Europe is in the grip of a financial plague wiping out a generation of wealth and opportunity for millions of its citizens and threatening the world’s economies. Does anyone believe that JFK’s Treasury secretary, Douglas Dillon, would, like Tim Geithner, wave toward Europe that the solution “is in their hands”? Or that former Secretary of State Dean Acheson, the architect of NATO, would have been as screamingly silent as Hillary Clinton is now? Or that Democratic President Harry Truman, who appointed George Marshall, would blame Madrid for tanking his re-election prospects in Milwaukee? …

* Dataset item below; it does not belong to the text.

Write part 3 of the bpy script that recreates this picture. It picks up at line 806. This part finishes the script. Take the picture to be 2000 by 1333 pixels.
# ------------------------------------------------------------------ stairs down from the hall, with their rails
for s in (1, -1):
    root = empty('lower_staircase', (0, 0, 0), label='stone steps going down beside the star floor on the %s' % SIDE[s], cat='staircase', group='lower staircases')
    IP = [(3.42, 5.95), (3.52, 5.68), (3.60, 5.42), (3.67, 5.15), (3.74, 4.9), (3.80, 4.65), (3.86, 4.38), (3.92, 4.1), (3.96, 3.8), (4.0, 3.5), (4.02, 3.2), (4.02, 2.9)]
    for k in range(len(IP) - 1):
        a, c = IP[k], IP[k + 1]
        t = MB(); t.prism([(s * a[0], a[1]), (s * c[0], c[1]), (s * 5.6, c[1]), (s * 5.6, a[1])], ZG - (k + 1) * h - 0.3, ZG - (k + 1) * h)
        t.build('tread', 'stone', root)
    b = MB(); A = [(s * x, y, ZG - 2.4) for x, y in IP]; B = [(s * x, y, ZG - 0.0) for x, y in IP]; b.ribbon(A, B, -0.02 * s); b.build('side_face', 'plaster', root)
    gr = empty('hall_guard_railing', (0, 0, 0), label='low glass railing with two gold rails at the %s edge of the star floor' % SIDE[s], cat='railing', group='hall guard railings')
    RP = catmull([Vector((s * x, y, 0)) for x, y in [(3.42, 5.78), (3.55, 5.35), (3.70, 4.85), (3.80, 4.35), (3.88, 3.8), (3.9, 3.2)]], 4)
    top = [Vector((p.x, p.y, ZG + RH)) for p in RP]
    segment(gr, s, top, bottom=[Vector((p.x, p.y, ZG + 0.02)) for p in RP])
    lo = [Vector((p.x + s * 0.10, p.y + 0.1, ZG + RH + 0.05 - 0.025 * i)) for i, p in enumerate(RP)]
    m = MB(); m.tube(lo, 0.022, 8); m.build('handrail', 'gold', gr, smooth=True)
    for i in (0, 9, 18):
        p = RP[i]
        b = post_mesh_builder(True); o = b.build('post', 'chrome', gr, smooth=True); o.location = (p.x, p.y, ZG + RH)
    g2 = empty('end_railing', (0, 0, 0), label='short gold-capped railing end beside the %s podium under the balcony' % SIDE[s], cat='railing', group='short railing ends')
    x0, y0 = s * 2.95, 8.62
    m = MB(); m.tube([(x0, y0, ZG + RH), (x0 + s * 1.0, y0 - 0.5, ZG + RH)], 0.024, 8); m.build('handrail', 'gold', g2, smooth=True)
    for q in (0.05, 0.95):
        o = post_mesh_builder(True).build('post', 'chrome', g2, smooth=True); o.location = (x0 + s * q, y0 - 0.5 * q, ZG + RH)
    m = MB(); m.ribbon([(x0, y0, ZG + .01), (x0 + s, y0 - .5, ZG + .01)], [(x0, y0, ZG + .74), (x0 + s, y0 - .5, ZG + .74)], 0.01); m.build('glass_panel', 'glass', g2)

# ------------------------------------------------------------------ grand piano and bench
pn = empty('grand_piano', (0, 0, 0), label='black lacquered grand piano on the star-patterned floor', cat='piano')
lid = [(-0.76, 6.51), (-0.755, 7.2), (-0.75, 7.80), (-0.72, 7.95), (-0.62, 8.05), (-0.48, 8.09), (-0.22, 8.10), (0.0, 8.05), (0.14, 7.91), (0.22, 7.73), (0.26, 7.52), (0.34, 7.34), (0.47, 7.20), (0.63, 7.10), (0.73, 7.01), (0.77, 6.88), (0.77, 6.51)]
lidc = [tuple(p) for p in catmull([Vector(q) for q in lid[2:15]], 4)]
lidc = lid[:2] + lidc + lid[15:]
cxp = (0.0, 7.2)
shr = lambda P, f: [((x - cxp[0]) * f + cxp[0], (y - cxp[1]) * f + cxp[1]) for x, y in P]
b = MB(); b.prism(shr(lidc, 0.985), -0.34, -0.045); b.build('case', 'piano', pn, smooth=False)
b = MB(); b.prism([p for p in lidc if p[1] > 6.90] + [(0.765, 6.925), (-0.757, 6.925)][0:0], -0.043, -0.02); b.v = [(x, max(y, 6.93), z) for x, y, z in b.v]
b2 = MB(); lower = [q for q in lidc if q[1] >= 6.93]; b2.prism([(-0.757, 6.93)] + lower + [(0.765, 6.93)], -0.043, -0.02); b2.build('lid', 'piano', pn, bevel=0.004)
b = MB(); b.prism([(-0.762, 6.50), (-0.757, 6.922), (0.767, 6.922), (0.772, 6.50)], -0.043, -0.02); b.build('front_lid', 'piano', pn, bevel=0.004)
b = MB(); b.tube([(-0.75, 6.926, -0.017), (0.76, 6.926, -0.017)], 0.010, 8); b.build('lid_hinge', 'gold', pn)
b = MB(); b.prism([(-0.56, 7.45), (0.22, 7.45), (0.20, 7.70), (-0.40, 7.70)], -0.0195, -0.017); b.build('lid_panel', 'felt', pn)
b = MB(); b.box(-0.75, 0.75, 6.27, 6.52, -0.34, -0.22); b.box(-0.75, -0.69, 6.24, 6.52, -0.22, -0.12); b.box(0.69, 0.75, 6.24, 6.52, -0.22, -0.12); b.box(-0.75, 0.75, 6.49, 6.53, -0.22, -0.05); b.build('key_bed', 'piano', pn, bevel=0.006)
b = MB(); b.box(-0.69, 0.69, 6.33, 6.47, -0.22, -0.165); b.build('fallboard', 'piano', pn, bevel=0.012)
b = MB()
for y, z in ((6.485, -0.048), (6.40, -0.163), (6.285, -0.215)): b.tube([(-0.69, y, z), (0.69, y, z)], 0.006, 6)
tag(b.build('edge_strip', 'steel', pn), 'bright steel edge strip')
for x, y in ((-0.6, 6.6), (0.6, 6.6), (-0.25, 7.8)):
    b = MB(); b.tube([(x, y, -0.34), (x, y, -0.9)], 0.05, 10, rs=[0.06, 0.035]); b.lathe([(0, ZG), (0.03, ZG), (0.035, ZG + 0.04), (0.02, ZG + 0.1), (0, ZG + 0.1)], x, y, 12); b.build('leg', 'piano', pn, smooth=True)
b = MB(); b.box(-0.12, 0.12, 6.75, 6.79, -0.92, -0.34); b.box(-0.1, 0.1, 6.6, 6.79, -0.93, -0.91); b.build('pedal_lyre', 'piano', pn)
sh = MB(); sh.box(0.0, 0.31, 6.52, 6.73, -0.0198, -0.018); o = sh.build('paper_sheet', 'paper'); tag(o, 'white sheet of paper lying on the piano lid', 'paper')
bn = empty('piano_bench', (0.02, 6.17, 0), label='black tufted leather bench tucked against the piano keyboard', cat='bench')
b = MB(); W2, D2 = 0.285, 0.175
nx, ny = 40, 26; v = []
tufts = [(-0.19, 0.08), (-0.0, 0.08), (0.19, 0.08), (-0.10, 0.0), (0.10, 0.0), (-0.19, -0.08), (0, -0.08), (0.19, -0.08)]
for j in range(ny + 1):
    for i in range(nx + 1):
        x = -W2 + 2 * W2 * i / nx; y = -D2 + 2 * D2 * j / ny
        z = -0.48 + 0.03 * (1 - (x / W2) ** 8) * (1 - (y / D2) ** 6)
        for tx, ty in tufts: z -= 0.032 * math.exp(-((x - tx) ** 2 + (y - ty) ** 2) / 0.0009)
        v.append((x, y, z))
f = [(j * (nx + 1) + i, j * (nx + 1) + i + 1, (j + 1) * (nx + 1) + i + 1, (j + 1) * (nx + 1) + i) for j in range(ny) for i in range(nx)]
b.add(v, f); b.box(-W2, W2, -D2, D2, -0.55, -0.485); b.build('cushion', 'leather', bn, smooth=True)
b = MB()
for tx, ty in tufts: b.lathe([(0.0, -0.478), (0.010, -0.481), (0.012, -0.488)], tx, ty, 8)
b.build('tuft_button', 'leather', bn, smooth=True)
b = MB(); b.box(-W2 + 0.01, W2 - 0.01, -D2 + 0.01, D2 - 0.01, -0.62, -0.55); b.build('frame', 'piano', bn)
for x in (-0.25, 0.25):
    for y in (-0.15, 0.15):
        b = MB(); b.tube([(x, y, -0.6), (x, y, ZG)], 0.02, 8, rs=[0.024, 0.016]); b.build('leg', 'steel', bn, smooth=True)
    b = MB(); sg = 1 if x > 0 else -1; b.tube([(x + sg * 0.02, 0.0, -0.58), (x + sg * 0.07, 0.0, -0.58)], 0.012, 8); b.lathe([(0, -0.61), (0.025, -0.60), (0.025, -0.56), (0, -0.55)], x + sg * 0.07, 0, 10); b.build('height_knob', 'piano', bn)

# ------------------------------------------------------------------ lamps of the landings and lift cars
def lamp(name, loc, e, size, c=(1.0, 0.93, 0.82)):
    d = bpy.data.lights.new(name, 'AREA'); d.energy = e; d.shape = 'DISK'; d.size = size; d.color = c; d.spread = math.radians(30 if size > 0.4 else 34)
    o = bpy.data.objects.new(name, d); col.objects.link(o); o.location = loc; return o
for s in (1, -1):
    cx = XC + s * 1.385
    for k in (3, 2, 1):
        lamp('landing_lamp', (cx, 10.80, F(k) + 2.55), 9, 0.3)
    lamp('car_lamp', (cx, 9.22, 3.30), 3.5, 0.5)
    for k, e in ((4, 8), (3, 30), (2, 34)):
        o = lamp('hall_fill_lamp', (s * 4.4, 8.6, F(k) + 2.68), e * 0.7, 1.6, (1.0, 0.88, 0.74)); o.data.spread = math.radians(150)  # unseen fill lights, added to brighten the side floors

The big story of the past six months isn’t the debt itself but the market’s disowning of European sovereign debt. Recall in January when this newspaper reported that investors were shifting out of European debt and buying instead the debt of such emerging market powers as Brazil, Indonesia and South Africa because of “economic fundamentals.” That is the sound of Europe losing centuries of economic and political power. …

Here’s pro-growth advice no one in Europe will take: Stop listening to the IMF bleeders and the Obama spenders. If you wish to relearn real, long-term growth, consult the U.S. governors who did that themselves. Scott Walker in Wisconsin, Mitch Daniels in Indiana and Chris Christie in New Jersey all took over states nearly as moribund as Italy and Spain and put before their publics hard but obvious choices about spending, taxes, pensions, unions and bureaucracies. Their publics voted against dying.